Miami Rod Mill Reaches Safety Milestone
August 17, 2022 - When a sales expert takes time to compliment the health and safety record at a rod mill, that should demonstrate the impact 1,400 – and counting – injury-free days can have.
But it even goes beyond safety for Randy Nickle, Senior Vice President, Sales and Marketing-Phoenix, when it comes to talking about the Miami, Ariz., rod mill.
“I acknowledge the safety performance with the team every time we speak. We have to do the work safely, every day,” Nickle said. “But when it comes to Miami, it’s not just about the number of days they’ve worked safely. It’s about the attitude with which they approach all aspects of the work, day-in and day-out, everything from safety to quality to cost to customer service and employee engagement. The whole team is fully engaged.”
The 34-year career of Patrick Shanahan at the Miami rod mill has afforded a wealth of perspective on swings in safe production. Shanahan noted he’s been around long enough to experience the ebbs and flows of the site’s safety performance over the years.
“It usually comes down to people just getting complacent, getting in a hurry, but it can also happen if management is pushing a little too hard on production,” said Shanahan, Rod Mill Production Operator V-Miami.
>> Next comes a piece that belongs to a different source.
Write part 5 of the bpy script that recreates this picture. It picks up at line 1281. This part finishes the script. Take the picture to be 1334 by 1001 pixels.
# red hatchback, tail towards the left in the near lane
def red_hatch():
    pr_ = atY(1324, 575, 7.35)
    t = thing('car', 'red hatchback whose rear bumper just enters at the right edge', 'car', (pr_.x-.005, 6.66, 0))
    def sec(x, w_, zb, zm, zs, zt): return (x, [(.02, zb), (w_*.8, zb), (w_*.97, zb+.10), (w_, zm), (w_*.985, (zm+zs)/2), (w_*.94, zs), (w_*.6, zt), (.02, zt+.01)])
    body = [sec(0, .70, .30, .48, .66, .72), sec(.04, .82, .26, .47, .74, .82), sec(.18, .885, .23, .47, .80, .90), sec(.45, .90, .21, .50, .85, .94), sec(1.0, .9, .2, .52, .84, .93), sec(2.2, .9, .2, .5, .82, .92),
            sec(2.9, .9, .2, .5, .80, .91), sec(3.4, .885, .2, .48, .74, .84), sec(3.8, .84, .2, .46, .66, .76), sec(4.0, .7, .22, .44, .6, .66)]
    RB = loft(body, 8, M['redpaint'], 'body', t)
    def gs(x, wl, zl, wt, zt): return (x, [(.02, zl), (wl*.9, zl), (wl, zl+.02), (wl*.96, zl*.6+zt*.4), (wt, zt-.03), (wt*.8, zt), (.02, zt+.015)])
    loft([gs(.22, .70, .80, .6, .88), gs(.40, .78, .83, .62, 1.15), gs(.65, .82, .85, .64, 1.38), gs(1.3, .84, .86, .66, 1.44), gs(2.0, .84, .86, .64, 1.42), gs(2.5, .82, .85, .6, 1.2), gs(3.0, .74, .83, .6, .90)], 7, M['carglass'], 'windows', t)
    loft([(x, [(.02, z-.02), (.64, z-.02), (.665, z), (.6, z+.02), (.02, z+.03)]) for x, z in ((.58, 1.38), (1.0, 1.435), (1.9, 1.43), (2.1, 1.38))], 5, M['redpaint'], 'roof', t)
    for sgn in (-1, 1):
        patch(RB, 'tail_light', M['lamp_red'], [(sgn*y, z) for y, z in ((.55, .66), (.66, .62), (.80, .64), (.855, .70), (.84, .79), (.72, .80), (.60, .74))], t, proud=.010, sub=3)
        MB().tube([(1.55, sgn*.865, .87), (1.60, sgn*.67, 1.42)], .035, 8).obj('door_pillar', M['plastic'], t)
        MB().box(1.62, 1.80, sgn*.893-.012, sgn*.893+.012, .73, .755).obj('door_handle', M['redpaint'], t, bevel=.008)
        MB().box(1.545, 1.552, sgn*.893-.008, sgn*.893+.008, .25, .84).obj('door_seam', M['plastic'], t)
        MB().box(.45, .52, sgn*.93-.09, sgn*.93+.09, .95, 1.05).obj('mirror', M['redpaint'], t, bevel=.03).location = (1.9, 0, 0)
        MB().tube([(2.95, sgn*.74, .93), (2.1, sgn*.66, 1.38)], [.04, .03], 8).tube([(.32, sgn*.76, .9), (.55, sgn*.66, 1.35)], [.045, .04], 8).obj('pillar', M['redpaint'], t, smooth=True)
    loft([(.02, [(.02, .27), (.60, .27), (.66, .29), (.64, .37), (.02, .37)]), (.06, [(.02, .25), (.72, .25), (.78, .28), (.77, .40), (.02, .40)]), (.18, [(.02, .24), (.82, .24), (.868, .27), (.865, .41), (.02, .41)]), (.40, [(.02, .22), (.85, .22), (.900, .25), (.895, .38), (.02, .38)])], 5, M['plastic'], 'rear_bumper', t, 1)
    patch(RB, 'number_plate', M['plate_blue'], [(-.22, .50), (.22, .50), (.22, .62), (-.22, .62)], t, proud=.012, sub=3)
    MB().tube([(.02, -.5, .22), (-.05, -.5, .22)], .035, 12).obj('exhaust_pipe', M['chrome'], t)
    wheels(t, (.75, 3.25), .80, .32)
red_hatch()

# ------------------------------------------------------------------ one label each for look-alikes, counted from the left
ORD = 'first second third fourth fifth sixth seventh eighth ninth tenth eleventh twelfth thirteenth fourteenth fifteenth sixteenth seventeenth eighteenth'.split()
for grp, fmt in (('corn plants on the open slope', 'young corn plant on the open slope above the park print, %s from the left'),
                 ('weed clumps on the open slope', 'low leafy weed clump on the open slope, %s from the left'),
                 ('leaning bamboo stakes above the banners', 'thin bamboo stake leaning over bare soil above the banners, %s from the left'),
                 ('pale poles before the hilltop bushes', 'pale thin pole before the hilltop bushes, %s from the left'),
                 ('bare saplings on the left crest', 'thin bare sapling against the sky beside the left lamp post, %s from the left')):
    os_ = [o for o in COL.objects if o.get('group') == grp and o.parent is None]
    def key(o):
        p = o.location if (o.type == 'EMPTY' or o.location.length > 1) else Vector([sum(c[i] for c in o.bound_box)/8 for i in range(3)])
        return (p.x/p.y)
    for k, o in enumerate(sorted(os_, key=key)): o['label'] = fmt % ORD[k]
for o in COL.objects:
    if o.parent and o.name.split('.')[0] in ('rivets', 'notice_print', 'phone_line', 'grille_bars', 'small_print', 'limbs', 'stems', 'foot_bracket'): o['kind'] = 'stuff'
There was a time when the Miami rod mill averaged a work-time injury every 100 days. For David Herzog, who has 37 years of company experience, the turning point at Miami came in 2010, a year after he arrived from a company rod mill in Chicago.
Shifting safety mindset
“They shut down the plant at Miami in 2010 because we were having so many accidents,” said Herzog, Senior Service Maintenance Specialist-Miami. “It gave everybody time to go home and think about it and start developing a different mentality – and it wasn’t easy – but little by little, we realized we could go longer than 100 days, longer than 200 days, and we just started to see the change. We would have setbacks, but things changed. People changed.”
As of July 28, employees of the Miami rod mill have worked 1,412 consecutive days since the last work-time injury Sept. 19, 2018.
“What I enjoy is that when we have visitors, they see the posters on the gate about how long we’ve gone without somebody getting hurt, and when they ask how we did it, what changed, I tell them it’s just the people. It’s just people looking out for each other,” Herzog said.
The culture at Miami is one where veterans at the venerable Arizona rod mill help ensure that newbies know the ropes of a relatively small footprint housing a buzz of activity; and there’s a lot of ropes when that activity is centered on an ever-shrinking rectangular strip of molten copper, which in less than 30 yards transforms into copper rod neatly coiled in a shiny bundle about the size of a dishwasher.
“We spend time with all of our employees, taking them by the hand, walking through every process we have in the rod mill. We have them observing each step of the job they’re going to do before we have them step in to try it,” said David Rubin, Supervisor, Rod Mill-Miami.
Leadership by listening
It’s part of a comprehensive strategy that has leaders at the mill spending as much time as possible out on the floor working with and listening to their operators and technicians, said Michael Rubin, Laboratory Supervisor-Miami.
“If you want to develop that culture of quality, that comes from really having your leaders out there on the floor, working with people, listening to their concerns, giving updates and information about how we’re doing,” Michael Rubin said. “You can’t just talk about getting your leaders out in the field more. You have to walk that walk every day. You have to really get out there and be a presence every day. That’s how you help build and sustain a culture.”
Photos (clockwise): Charles Burtlow, Rod Mill Operator III-Miami, and Anthony Gatewood, Rod Mill Operator II-Miami, work another safe shift finishing coil at the Miami Rod Mill; David Rubin, Supervisor, Rod Mill-Miami, is part of a workforce that hasn’t experienced a workplace injury since September 2018; Ray Vidales, Rod Mill Operator II-Miami, aims his forklift tines at coil of rod to pick and move at the Miami Rod Mill; David Herzog, Senior Service Maintenance Specialist-Miami, said the safety record at the rod mill is a function of people “always looking after each other.”